◆ **Given problem**
Please restate, exactly as written, the lines running from the beginning of the material through the line that has "CP, SP = math.cos(PITCH), math.sin(PITCH)" in it.

____ Task input

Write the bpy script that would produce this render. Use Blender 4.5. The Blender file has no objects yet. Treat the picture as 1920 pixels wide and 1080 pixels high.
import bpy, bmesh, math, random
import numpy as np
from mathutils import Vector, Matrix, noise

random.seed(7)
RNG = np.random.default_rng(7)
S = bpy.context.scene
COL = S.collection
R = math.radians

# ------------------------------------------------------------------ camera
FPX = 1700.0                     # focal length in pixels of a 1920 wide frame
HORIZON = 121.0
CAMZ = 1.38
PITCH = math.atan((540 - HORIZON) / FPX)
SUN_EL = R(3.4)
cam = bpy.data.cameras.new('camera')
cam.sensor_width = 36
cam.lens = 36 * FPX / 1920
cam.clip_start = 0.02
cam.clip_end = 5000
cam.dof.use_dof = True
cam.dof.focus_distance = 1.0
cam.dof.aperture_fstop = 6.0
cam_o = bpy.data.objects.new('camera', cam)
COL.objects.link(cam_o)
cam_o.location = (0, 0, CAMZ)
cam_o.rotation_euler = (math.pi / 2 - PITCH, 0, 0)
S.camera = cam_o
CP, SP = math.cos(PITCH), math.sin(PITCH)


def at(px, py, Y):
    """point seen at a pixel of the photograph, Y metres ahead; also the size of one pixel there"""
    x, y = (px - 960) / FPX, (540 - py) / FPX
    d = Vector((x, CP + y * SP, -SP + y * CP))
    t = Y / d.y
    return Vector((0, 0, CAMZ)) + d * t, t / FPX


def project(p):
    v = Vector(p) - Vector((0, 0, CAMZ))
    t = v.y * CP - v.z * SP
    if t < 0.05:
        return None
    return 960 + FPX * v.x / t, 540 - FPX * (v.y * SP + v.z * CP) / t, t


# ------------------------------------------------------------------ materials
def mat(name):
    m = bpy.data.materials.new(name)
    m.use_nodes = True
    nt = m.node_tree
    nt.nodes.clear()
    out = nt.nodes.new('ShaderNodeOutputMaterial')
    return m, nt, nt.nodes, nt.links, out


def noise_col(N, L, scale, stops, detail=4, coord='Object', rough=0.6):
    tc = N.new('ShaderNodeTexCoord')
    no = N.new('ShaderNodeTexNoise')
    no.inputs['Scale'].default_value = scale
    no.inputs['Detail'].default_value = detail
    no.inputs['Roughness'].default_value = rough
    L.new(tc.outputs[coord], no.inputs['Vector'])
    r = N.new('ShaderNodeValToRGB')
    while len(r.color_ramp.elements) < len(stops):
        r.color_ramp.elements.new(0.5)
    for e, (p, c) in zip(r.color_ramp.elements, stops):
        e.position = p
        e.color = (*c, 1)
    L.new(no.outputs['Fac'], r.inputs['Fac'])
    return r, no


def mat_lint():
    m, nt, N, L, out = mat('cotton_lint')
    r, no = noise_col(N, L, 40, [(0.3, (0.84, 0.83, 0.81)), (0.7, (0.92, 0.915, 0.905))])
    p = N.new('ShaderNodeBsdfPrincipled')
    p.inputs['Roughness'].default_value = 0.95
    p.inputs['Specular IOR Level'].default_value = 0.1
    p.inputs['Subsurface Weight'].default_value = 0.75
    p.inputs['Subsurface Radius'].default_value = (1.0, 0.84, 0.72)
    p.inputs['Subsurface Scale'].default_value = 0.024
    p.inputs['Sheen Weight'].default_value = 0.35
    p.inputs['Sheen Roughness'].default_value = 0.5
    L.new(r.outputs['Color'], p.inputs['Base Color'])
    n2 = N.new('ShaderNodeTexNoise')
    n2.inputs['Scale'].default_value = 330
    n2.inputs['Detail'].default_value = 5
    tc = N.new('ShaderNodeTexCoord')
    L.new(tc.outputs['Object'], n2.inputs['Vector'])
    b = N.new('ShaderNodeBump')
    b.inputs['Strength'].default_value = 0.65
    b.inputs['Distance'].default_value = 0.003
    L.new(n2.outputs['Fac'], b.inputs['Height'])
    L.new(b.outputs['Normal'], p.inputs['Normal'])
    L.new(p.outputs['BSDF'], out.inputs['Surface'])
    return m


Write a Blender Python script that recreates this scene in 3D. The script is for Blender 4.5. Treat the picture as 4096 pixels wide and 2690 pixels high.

________

◆ **Result**
Write the bpy script that would produce this render. Use Blender 4.5. The Blender file has no objects yet. Treat the picture as 1920 pixels wide and 1080 pixels high.
import bpy, bmesh, math, random
import numpy as np
from mathutils import Vector, Matrix, noise

random.seed(7)
RNG = np.random.default_rng(7)
S = bpy.context.scene
COL = S.collection
R = math.radians

# ------------------------------------------------------------------ camera
FPX = 1700.0                     # focal length in pixels of a 1920 wide frame
HORIZON = 121.0
CAMZ = 1.38
PITCH = math.atan((540 - HORIZON) / FPX)
SUN_EL = R(3.4)
cam = bpy.data.cameras.new('camera')
cam.sensor_width = 36
cam.lens = 36 * FPX / 1920
cam.clip_start = 0.02
cam.clip_end = 5000
cam.dof.use_dof = True
cam.dof.focus_distance = 1.0
cam.dof.aperture_fstop = 6.0
cam_o = bpy.data.objects.new('camera', cam)
COL.objects.link(cam_o)
cam_o.location = (0, 0, CAMZ)
cam_o.rotation_euler = (math.pi / 2 - PITCH, 0, 0)
S.camera = cam_o
CP, SP = math.cos(PITCH), math.sin(PITCH)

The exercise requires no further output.